I used to hate getting C pluses in school. There was a time when I was in 7th grade where I was essentially a B and C student, with perhaps the exception of English. I didn't like it but at the same time, I didn't know that I could achieve an A given some diligence and motivation. I later learned the value of self-motivation and study, and I was able to get straight As throughout high school and university. However, this does not translate to getting "A's" in life and beyond.
Venerable Chang Yuan related how, in his capacities as a monastic, he is often assigned the task of "fix it" person, doing repairs in the center. He mentioned, rather jokingly, that he is only getting "60%" in terms of the quality of what he does. Venerable comforted me at that moment.
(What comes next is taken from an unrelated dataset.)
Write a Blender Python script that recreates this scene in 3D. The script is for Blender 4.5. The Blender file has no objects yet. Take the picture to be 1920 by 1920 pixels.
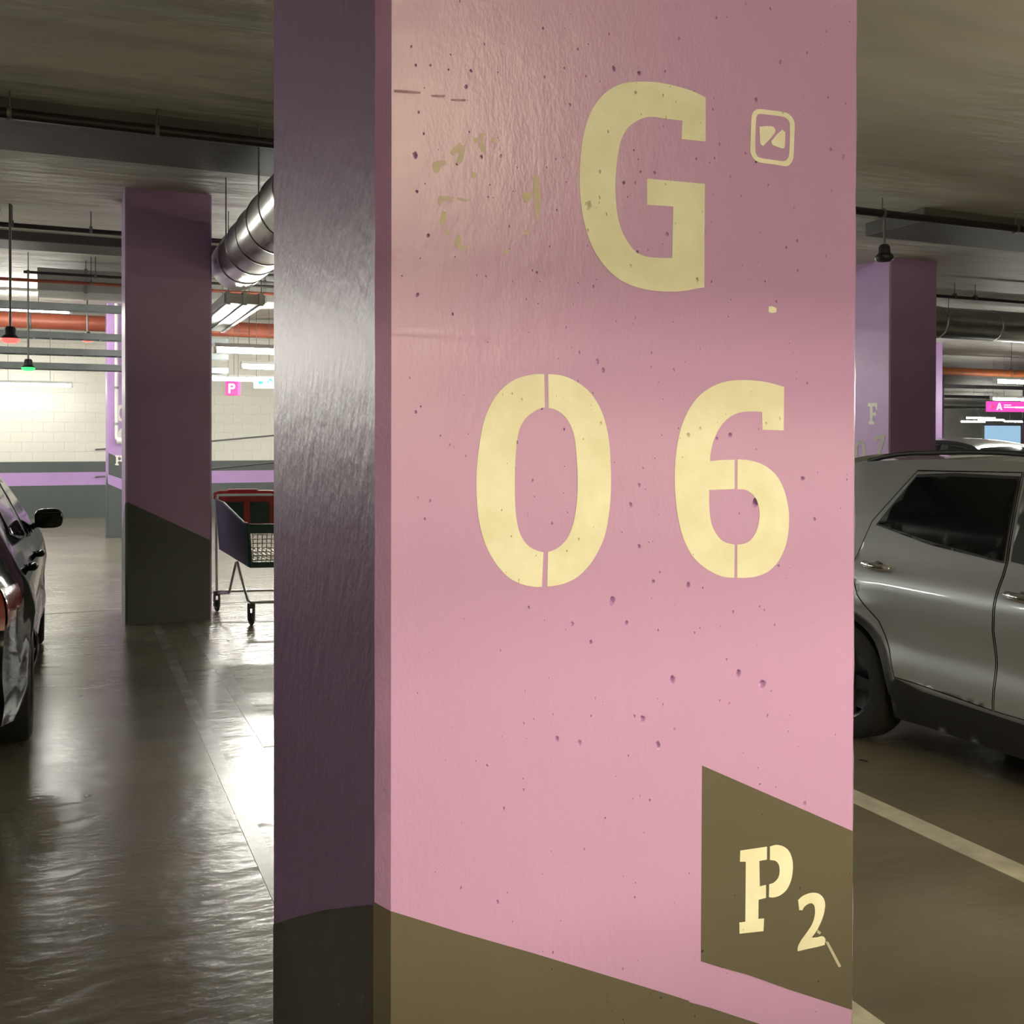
import bpy, bmesh, math, random
from mathutils import Vector, Matrix
from mathutils.geometry import delaunay_2d_cdt

random.seed(7)
R = math.radians
sc = bpy.context.scene
col = sc.collection

# ------------------------------------------------------------------ camera
CAM_H = 1.67
cam_data = bpy.data.cameras.new('camera')
cam = bpy.data.objects.new('camera', cam_data)
col.objects.link(cam)
cam.location = (0, 0, CAM_H)
cam.rotation_euler = (R(90 - .47), R(-.11), R(-23.35))
cam_data.sensor_width = 36.0
cam_data.lens = 1923.0 / 1920.0 * 36.0
cam_data.shift_y = -122.0 / 1920.0
cam_data.clip_end = 300
sc.camera = cam

# ------------------------------------------------------------------ world, exposure
w = bpy.data.worlds.new('world'); sc.world = w
w.use_nodes = True
w.node_tree.nodes['Background'].inputs[0].default_value = (.5, .55, .6, 1)
w.node_tree.nodes['Background'].inputs[1].default_value = .0
sc.view_settings.view_transform = 'Standard'
sc.view_settings.look = 'None'
sc.view_settings.gamma = 1.0
sc.view_settings.use_curve_mapping = False
sc.view_settings.exposure = 0.0
sc.cycles.use_denoising = True
sc.cycles.max_bounces = 6
sc.cycles.diffuse_bounces = 3
sc.cycles.glossy_bounces = 3
sc.cycles.transmission_bounces = 2
sc.cycles.use_adaptive_sampling = True
sc.cycles.adaptive_threshold = .06
sc.cycles.adaptive_min_samples = 16

# lamp brightness (used by all light fittings, the added unseen ones too)
WARM = (1.0, .85, .50)
COOL = (1.0, .98, .88)
NEAR_L = 150.0
SHORT_L = 470.0
FAR_L = 165.0
WALL_L = 38.0

CEIL = 3.90

# ------------------------------------------------------------------ helpers
def tag(o, label=None, cat=None, group=None, kind=None):
    if label: o['label'] = label
    if cat: o['category'] = cat
    if group: o['group'] = group
    if kind: o['kind'] = kind
    return o

def empty(name, loc=(0, 0, 0), rz=0.0, label=None, cat=None, group=None, kind=None):
    o = bpy.data.objects.new(name, None)
    col.objects.link(o); o.location = loc; o.rotation_euler = (0, 0, rz)
    o.empty_display_size = .1
    return tag(o, label, cat, group, kind)

class MB:
    """collects shapes; build() links them as one mesh object"""
    def __init__(s): s.v = []; s.f = []; s.sm = []
    def add(s, vs, fs, smooth=False):
        n = len(s.v); s.v += [tuple(p) for p in vs]
        s.f += [tuple(i + n for i in f) for f in fs]; s.sm += list(smooth) if isinstance(smooth, list) else [smooth] * len(fs)
        return s
    def box(s, x0, x1, y0, y1, z0, z1, b=0.0):
        if b <= 0:
            vs = [(x, y, z) for z in (z0, z1) for y in (y0, y1) for x in (x0, x1)]
            return s.add(vs, [(0, 2, 3, 1), (4, 5, 7, 6), (0, 1, 5, 4), (2, 6, 7, 3), (0, 4, 6, 2), (1, 3, 7, 5)])
        bm = bmesh.new(); bmesh.ops.create_cube(bm, size=1)
        for v in bm.verts:
            v.co = Vector(((x0 + x1) / 2 + v.co.x * (x1 - x0), (y0 + y1) / 2 + v.co.y * (y1 - y0), (z0 + z1) / 2 + v.co.z * (z1 - z0)))
        bmesh.ops.bevel(bm, geom=bm.edges[:], offset=b, segments=2, affect='EDGES', profile=.5)
        s.bm(bm); return s
    def bm(s, bm, smooth=False):
        bm.verts.index_update()
        s.add([v.co[:] for v in bm.verts], [[v.index for v in f.verts] for f in bm.faces], smooth)
        bm.free(); return s
    def tube(s, pts, r, n=10, cap=True, smooth=True):
        pts = [Vector(p) for p in pts]; rs = r if isinstance(r, (list, tuple)) else [r] * len(pts)
        rings = []; up = None
        for i, p in enumerate(pts):
            a = pts[max(i - 1, 0)]; b = pts[min(i + 1, len(pts) - 1)]
            d = (b - a).normalized()
            if up is None:
                up = Vector((0, 0, 1)) if abs(d.z) < .9 else Vector((0, 1, 0))
            x = d.cross(up)
            if x.length < 1e-4: x = d.orthogonal()
            x.normalize(); y = x.cross(d).normalized(); up = y
            rings.append([p + x * math.cos(2 * math.pi * k / n) * rs[i] + y * math.sin(2 * math.pi * k / n) * rs[i] for k in range(n)])
        vs = [q for rg in rings for q in rg]; fs = []
        for i in range(len(pts) - 1):
            for k in range(n):
                k2 = (k + 1) % n
                fs.append((i * n + k, i * n + k2, (i + 1) * n + k2, (i + 1) * n + k))
        s.add(vs, fs, smooth)
        if cap:
            s.add(rings[0], [tuple(range(n))[::-1]]); s.add(rings[-1], [tuple(range(n))])
        return s
    def lathe(s, prof, axis='Z', c=(0, 0, 0), n=24, smooth=True):
        c = Vector(c); vs = []; fs = []
        for (r, h) in prof:
            for k in range(n):
                a = 2 * math.pi * k / n; p, q = r * math.cos(a), r * math.sin(a)
                vs.append(c + Vector({'Z': (p, q, h), 'X': (h, p, q), 'Y': (q, h, p)}[axis]))
        for i in range(len(prof) - 1):
            for k in range(n):
                k2 = (k + 1) % n
                fs.append((i * n + k, i * n + k2, (i + 1) * n + k2, (i + 1) * n + k))
        return s.add(vs, fs, smooth)
    def quad(s, a, b, c, d): return s.add([a, b, c, d], [(0, 1, 2, 3)])
    def build(s, name, mat, parent=None, loc=None, sharp=None, recalc=False):
        me = bpy.data.meshes.new(name)
        me.from_pydata(s.v, [], s.f)
        me.polygons.foreach_set('use_smooth', s.sm)
        me.materials.append(mat)
        if recalc:
            bm = bmesh.new(); bm.from_mesh(me); bmesh.ops.recalc_face_normals(bm, faces=bm.faces); bm.to_mesh(me); bm.free()
        if sharp: me.set_sharp_from_angle(angle=R(sharp))
        me.update()
        o = bpy.data.objects.new(name, me); col.objects.link(o)
        if parent: o.parent = parent
        if loc: o.location = loc
        return o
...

I am sure that he is underestimating his abilities, but what moved me was the fact that he is still able to perform his duties as best as he can, without worrying that he is at "60 per cent". This is indeed quite heartening--and it suggests that he doesn't excessively crave the praise or the feeling of satisfaction that comes from achieving such grades.
There is a lot of pressure to "be" somebody in this human world. We certainly don't see it that much in animals or even ghosts, but we see that desire in humans: the desire to achieve, to stand out, to appear as somebody and not "nobody". Being average entails the threat of eventual abandonment or replacement by someone who is "above average". So we do violence to ourselves by saying we are not good enough and need to continually better ourselves, unless that betterment comes from the heart.
I am convinced it comes from school and childhood. I wonder if my fascination with education and pedagogy comes from my struggles with the concepts of success and failure in life, and how I desperately want to revise them. The boy (or young man) who cried about getting a 79% --in front of his peers--is a boy that needed a different view of life. The grade strangled him, made him emotionally stunted. It can happen to anyone, truly. But Fashi reminded me that the meaning of work is not about achievement or promotion. It's actually about learning to accept when we are 60%, when we are 40%, and know that the 100% is because we got a lot of support from someone or somewhere. That is--don't cling to ideas of success or failure, but treat every experience as a gradual learning process with no fixed end or outcome. Then, indeed, as Ven Chang Yuan put it, I can be a "happy boy" all my life.